--- START OF Task data ---
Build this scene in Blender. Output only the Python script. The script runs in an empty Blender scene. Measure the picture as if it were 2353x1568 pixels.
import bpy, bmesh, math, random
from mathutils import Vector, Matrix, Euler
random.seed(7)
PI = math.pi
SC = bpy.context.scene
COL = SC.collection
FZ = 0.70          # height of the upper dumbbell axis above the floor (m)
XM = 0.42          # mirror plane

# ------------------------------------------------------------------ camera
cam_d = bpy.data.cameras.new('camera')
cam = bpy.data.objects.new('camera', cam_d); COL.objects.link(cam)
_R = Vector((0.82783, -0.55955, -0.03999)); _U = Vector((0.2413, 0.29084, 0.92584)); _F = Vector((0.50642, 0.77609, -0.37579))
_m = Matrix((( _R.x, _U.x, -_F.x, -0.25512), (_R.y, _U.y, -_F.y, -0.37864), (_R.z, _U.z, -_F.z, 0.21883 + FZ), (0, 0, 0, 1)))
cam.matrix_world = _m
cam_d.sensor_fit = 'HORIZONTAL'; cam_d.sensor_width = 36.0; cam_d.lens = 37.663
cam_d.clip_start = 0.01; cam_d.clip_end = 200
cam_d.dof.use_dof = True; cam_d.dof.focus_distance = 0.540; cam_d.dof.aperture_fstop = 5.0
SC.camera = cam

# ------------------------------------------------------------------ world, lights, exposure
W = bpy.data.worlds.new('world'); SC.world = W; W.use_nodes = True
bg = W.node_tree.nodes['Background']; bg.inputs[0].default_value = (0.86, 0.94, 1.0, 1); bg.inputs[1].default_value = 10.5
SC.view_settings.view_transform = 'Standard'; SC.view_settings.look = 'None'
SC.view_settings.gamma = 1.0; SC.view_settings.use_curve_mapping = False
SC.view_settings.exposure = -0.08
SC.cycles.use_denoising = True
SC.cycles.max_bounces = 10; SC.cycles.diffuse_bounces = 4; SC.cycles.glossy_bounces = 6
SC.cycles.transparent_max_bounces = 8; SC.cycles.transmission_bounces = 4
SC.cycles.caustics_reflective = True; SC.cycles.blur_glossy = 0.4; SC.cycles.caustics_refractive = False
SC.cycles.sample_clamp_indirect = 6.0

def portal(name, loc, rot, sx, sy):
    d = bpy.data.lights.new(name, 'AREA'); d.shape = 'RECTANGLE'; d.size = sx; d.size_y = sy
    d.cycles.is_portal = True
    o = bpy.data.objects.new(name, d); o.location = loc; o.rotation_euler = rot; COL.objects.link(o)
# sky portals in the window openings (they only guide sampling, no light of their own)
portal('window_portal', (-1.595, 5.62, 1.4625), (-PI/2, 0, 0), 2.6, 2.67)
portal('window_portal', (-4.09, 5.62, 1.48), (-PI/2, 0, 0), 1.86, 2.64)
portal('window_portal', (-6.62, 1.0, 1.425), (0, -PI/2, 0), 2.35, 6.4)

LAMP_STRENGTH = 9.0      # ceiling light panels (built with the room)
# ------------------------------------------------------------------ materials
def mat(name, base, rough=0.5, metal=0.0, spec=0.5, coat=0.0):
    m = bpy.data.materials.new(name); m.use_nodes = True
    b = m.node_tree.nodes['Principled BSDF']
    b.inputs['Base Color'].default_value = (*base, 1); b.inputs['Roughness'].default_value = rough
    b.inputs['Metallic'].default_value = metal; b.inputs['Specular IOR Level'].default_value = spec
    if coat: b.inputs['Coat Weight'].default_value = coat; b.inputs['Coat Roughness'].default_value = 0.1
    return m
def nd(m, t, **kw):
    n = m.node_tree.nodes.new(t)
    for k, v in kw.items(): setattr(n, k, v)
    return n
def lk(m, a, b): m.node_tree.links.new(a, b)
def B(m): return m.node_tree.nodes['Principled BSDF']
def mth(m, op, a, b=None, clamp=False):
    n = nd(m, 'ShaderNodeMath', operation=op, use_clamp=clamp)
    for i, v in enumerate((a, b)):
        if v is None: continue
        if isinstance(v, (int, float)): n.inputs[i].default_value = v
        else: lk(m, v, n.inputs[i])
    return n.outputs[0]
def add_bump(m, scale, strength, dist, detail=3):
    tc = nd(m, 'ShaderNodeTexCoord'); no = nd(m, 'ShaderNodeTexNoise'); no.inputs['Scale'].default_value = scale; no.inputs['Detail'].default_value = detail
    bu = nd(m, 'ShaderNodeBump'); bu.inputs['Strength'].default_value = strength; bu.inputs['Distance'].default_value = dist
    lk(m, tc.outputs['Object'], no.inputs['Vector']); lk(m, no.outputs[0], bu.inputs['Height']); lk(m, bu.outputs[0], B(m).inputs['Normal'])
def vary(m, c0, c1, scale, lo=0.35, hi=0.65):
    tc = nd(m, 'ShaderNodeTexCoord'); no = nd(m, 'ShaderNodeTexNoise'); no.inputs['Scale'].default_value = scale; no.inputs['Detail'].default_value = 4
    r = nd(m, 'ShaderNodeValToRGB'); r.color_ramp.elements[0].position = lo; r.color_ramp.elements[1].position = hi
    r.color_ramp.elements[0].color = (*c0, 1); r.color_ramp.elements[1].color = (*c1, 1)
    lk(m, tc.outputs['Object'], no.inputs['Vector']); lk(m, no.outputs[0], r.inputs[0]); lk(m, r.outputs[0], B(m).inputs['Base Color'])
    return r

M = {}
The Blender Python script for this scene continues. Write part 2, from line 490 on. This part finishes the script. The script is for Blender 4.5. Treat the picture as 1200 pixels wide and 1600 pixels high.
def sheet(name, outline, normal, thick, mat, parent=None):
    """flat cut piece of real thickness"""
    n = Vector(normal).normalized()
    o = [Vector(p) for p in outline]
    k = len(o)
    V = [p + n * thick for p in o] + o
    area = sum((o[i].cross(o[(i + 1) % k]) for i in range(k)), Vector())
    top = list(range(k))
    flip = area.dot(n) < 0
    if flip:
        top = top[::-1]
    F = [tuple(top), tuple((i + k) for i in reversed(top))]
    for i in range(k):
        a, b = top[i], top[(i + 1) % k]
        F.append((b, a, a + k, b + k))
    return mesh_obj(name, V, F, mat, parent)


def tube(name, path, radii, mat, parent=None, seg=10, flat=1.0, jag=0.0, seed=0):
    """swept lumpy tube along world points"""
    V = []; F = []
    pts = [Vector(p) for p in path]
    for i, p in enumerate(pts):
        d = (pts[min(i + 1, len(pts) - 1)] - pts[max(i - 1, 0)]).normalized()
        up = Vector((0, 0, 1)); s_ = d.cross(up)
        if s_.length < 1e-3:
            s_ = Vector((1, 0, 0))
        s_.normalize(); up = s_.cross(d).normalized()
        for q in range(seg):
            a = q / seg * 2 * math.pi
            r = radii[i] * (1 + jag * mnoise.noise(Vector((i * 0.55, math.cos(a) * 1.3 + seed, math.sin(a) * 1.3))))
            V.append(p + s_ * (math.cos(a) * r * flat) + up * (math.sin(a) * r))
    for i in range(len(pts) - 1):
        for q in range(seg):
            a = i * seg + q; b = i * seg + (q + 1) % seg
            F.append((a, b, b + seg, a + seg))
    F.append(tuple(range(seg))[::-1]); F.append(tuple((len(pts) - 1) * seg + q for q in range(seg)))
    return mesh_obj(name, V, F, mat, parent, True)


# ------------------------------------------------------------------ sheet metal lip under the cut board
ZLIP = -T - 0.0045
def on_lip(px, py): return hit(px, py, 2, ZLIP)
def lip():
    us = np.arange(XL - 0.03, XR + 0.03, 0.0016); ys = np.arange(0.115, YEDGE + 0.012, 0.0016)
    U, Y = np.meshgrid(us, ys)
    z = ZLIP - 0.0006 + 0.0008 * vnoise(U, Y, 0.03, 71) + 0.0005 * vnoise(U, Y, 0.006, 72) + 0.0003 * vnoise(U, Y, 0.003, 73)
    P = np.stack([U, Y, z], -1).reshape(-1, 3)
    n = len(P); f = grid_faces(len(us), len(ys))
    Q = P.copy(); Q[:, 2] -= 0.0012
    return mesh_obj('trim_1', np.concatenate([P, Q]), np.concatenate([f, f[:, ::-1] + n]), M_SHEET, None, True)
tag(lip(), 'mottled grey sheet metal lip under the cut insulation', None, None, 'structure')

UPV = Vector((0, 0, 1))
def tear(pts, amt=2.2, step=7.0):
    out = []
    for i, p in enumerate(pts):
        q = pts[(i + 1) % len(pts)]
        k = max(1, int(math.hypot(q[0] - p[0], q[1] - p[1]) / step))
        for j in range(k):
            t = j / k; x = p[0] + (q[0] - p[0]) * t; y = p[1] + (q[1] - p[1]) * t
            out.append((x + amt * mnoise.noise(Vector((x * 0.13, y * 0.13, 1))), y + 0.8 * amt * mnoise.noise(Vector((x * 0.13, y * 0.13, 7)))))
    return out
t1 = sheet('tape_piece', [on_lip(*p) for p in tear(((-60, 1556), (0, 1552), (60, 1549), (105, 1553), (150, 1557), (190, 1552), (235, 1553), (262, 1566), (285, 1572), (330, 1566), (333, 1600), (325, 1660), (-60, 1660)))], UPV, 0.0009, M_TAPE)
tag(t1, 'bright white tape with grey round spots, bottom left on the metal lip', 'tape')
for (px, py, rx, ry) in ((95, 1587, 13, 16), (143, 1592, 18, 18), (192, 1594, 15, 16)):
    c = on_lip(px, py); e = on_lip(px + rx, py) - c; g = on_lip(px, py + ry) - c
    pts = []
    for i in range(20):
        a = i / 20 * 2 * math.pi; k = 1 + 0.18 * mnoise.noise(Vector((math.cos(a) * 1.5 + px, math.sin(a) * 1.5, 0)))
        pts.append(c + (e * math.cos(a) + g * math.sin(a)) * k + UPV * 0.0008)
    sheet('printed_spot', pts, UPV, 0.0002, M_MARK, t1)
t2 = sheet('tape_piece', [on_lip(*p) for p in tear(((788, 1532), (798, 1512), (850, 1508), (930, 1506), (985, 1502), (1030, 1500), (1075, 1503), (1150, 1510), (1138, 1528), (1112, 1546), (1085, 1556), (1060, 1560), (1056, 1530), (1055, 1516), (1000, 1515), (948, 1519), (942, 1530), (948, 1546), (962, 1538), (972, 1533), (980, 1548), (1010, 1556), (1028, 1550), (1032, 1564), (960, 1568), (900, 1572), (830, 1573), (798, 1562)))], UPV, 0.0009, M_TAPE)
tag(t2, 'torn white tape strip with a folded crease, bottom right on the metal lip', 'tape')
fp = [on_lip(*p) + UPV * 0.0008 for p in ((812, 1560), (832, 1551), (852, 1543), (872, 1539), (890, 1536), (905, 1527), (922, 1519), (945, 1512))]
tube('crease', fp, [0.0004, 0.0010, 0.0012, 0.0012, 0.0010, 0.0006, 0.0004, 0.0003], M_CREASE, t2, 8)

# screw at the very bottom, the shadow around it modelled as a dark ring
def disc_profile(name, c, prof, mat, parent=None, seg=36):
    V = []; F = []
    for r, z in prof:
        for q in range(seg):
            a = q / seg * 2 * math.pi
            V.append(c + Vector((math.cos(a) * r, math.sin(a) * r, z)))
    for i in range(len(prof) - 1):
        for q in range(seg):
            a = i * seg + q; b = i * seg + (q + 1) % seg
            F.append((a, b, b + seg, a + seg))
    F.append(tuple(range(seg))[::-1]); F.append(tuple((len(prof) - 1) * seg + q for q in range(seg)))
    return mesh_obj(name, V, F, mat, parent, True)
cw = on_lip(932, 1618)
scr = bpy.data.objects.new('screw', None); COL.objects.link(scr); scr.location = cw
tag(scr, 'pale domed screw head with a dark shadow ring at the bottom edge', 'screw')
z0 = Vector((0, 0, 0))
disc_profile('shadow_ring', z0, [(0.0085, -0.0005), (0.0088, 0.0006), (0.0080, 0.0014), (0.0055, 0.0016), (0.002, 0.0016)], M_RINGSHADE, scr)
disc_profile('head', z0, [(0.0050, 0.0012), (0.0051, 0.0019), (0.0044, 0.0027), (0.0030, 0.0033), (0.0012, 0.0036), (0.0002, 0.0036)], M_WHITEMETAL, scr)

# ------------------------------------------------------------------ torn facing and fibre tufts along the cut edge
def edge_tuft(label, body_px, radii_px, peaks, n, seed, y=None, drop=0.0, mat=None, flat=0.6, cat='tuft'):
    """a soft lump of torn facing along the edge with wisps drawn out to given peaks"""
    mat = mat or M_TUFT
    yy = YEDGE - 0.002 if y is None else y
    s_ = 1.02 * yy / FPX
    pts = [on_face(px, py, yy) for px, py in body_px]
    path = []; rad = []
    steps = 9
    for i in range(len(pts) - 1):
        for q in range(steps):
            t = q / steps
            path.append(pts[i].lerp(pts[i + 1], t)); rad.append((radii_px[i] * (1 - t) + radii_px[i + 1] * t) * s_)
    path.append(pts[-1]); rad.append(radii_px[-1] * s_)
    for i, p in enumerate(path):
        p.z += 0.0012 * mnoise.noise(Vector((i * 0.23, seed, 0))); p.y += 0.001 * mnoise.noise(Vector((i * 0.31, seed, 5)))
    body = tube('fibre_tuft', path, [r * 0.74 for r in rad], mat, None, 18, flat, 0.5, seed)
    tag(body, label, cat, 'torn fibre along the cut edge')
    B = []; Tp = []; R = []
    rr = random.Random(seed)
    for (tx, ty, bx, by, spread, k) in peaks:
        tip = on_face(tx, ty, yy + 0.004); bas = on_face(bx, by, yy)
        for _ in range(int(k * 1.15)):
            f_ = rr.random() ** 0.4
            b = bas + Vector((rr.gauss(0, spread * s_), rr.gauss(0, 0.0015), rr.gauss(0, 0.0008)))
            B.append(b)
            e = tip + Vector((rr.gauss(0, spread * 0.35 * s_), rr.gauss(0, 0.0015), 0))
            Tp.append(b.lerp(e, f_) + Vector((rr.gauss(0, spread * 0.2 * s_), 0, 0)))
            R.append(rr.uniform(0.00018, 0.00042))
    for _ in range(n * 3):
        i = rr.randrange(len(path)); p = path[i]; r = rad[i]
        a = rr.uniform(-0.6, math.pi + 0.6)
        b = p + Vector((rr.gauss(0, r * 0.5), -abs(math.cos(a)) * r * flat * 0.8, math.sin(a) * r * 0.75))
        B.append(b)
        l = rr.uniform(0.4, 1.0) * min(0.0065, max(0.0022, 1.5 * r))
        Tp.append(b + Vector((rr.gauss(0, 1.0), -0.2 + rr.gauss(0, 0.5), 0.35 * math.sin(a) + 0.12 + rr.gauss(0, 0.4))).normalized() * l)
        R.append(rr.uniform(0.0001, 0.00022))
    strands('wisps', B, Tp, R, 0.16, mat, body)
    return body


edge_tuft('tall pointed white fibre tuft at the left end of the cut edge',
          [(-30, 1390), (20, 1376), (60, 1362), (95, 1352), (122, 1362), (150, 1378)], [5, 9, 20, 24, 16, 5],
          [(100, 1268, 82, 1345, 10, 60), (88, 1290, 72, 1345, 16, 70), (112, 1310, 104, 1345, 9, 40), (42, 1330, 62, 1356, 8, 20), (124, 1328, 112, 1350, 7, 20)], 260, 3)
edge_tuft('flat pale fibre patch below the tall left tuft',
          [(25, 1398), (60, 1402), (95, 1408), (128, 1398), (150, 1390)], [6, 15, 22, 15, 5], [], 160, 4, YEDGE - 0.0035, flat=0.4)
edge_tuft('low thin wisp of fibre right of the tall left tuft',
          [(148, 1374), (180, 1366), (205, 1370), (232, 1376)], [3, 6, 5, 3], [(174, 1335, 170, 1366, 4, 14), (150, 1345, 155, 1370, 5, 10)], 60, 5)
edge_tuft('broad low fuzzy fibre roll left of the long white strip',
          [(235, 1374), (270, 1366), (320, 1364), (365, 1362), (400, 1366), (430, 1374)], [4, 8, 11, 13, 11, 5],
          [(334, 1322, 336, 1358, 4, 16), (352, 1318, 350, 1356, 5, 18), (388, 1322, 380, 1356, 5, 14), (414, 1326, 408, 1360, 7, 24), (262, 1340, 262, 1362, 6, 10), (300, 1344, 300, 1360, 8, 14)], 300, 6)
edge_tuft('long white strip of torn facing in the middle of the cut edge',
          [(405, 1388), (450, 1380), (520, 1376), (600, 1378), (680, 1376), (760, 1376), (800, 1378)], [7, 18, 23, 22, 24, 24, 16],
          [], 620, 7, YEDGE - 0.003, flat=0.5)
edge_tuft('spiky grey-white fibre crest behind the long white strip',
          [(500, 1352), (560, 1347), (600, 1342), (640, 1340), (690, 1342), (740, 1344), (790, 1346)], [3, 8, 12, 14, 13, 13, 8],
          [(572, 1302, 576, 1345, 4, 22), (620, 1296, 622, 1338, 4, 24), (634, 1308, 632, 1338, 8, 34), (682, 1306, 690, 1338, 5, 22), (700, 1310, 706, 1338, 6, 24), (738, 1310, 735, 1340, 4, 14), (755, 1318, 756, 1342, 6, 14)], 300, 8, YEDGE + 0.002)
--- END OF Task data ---
■ Problem statement
Starting with the line with "The Blender Python" and ending with the line with "return mesh_obj(name, V, F, mat, parent)", extract every line exactly and nothing outside that span.

■ Exercise solution
The Blender Python script for this scene continues. Write part 2, from line 490 on. This part finishes the script. The script is for Blender 4.5. Treat the picture as 1200 pixels wide and 1600 pixels high.
def sheet(name, outline, normal, thick, mat, parent=None):
    """flat cut piece of real thickness"""
    n = Vector(normal).normalized()
    o = [Vector(p) for p in outline]
    k = len(o)
    V = [p + n * thick for p in o] + o
    area = sum((o[i].cross(o[(i + 1) % k]) for i in range(k)), Vector())
    top = list(range(k))
    flip = area.dot(n) < 0
    if flip:
        top = top[::-1]
    F = [tuple(top), tuple((i + k) for i in reversed(top))]
    for i in range(k):
        a, b = top[i], top[(i + 1) % k]
        F.append((b, a, a + k, b + k))
    return mesh_obj(name, V, F, mat, parent)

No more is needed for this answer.